Tuesday 8 November 2011

A Bialy Shop’s Unlikely Muslim Saviors

The New York Times (3 November 2011) reports on the actions of two Muslims brothers to save a Jewish Bakery from the 1920's:

"When the owner of Brooklyn’s oldest bialy store, Coney Island Bialys and Bagels, announced last summer that he was closing up shop, fans began mourning the impending loss of a 91-year-old piece of Jewish culinary history.


But the shop has been saved, and from an unlikely corner — at least as far as geopolitics are concerned. The new owners? Peerzada Shah, 43, and Zafaryab Ali, 52, a pair of Muslim immigrants from Pakistan.


The new shopkeepers have a sanguine approach to their possibly groundbreaking foray into cross-cultural culinary terrain. “Not too many people in this business are Pakistani,” Mr. Ali said. “Just a few. So I am happy, very glad.” Jews and Muslims, he said, “live together in New York. We never have a problem.”

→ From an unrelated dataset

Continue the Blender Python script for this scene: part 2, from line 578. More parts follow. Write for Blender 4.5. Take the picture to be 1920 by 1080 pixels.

Minutes later, Marty Markowitz, the Brooklyn borough president, walked into the shop, crying, “Salaam Aleikum!”

“Brooklyn has the largest Pakistani population in America,” he told Mr. Shah and Mr. Ali. “We also have the largest Jewish population in America. So what could be a better Brooklyn story?”

“It’s a Brooklyn story of how the world can someday be at peace,” Mr. Markowitz said."